> What the task asks: What is the number of lines in the data that hold the string "part"? Reply with that number only.

___ Records for this task

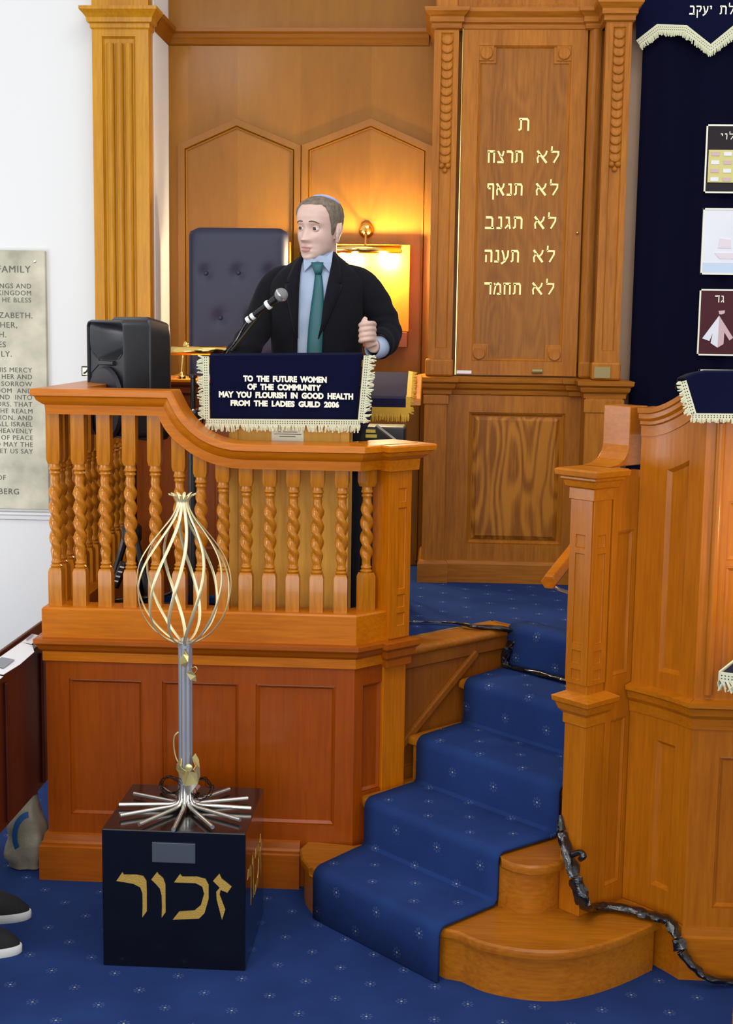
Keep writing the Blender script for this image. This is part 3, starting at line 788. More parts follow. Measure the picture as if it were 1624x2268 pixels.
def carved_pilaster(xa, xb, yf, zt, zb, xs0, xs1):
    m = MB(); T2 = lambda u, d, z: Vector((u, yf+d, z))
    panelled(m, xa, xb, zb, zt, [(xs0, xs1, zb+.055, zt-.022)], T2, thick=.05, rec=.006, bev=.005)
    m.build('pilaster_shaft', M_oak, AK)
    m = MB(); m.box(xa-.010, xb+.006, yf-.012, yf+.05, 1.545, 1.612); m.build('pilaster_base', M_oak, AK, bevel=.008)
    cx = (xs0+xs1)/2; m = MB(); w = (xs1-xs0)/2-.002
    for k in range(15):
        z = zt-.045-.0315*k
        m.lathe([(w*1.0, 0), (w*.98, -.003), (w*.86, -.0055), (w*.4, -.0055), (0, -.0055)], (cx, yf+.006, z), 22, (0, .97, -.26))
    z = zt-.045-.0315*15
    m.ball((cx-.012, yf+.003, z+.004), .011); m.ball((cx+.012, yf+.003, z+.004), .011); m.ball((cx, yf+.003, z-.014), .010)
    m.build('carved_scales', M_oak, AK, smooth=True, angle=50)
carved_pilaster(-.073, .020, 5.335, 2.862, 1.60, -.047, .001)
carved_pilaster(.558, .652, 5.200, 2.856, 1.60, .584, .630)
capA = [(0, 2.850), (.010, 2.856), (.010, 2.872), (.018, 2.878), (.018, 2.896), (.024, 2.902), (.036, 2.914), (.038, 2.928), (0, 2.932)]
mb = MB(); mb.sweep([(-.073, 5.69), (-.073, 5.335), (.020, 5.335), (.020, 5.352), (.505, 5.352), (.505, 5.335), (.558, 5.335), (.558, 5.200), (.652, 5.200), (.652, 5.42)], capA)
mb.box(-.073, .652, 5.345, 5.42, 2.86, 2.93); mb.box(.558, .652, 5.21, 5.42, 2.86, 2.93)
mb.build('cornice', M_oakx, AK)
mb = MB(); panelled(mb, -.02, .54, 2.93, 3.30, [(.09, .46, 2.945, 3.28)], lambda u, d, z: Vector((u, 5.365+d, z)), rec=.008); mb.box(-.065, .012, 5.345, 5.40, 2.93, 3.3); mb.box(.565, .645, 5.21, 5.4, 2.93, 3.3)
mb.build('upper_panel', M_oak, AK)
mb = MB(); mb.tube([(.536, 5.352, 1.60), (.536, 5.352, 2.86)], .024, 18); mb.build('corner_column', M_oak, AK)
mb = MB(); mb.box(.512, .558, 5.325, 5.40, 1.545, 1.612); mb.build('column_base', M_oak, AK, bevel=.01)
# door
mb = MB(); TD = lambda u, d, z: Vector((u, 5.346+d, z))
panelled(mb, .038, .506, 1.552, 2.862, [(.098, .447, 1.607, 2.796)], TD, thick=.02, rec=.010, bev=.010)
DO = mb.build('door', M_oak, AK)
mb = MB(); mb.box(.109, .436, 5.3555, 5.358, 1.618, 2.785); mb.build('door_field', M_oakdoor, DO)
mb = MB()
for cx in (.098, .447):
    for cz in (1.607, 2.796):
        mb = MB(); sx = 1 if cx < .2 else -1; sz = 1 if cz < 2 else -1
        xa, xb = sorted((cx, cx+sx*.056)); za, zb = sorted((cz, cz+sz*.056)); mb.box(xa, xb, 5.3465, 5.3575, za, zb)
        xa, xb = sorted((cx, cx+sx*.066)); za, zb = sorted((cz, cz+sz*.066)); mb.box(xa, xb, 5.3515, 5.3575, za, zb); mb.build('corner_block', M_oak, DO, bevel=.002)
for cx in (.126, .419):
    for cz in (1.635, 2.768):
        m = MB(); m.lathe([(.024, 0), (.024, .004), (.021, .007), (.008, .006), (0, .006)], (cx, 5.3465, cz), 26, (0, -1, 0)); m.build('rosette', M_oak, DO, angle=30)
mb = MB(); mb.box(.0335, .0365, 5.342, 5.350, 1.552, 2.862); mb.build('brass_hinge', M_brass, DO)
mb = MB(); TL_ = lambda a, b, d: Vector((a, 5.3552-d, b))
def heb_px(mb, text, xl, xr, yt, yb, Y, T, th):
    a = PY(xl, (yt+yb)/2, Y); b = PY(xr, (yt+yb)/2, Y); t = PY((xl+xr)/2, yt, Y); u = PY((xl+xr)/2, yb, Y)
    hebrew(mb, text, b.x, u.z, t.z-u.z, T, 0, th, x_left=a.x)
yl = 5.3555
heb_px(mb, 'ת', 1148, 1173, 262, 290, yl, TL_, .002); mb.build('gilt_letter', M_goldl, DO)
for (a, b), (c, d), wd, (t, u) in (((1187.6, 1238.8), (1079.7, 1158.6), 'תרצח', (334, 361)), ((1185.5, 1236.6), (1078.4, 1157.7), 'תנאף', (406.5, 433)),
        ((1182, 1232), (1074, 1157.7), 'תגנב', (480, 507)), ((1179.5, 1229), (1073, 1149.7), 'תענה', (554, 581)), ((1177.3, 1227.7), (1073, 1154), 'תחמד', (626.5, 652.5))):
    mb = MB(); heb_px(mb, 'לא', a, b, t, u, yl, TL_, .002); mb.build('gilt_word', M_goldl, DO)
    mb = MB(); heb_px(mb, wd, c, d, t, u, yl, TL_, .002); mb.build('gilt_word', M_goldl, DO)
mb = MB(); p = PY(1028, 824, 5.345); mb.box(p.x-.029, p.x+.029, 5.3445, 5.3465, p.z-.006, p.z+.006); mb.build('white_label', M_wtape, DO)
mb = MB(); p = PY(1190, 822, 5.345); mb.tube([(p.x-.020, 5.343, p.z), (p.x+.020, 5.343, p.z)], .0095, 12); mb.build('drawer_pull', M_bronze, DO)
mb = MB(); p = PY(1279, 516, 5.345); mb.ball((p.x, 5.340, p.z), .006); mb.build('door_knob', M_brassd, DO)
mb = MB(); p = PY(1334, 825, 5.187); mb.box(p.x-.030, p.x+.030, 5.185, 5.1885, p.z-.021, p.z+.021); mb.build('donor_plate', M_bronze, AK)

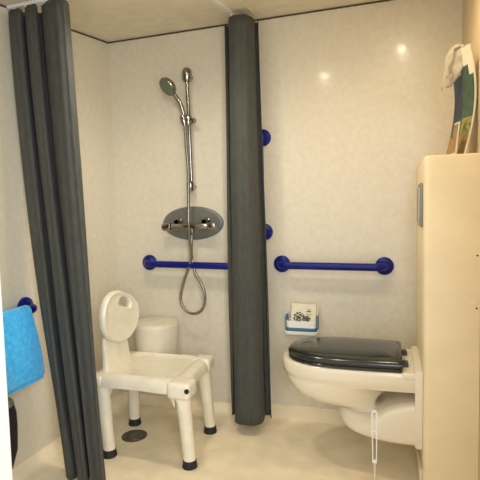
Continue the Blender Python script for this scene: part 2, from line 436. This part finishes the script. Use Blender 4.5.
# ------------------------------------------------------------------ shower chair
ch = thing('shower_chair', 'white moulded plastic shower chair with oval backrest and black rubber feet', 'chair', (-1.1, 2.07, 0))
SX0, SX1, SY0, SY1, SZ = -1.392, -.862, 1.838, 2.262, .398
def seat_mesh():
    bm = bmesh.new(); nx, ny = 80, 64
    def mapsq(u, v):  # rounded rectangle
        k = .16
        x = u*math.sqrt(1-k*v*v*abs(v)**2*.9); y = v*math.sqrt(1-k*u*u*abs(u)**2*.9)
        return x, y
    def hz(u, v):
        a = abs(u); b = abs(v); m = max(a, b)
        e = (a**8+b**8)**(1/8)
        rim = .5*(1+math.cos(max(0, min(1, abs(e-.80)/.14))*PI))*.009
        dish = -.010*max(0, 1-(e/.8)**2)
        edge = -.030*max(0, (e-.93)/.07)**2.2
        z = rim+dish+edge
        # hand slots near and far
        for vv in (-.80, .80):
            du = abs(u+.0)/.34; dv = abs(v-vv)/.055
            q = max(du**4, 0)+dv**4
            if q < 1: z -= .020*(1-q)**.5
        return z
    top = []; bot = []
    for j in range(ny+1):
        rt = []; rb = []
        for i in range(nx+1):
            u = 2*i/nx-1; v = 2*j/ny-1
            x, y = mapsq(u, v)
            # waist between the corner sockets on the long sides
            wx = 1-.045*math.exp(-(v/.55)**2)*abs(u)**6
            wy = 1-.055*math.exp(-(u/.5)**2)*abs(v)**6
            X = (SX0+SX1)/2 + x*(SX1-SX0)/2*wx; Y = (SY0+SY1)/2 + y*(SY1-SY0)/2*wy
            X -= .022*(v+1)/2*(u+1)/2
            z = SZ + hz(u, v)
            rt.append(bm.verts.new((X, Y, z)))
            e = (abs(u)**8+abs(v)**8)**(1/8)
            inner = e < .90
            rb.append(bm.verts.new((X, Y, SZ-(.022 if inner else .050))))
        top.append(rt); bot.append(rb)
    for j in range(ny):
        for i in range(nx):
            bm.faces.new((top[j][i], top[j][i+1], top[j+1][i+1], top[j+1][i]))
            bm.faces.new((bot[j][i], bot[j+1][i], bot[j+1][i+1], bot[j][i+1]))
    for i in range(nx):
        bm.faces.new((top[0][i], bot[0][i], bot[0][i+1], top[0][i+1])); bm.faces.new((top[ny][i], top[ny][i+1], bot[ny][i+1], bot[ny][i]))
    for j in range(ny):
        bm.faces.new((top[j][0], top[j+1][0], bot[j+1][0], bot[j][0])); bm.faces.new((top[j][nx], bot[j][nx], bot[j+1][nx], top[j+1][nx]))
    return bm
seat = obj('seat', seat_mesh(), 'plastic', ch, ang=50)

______
___ Records for this task

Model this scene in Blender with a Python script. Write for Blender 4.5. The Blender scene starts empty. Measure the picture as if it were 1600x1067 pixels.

______

> The solution: 2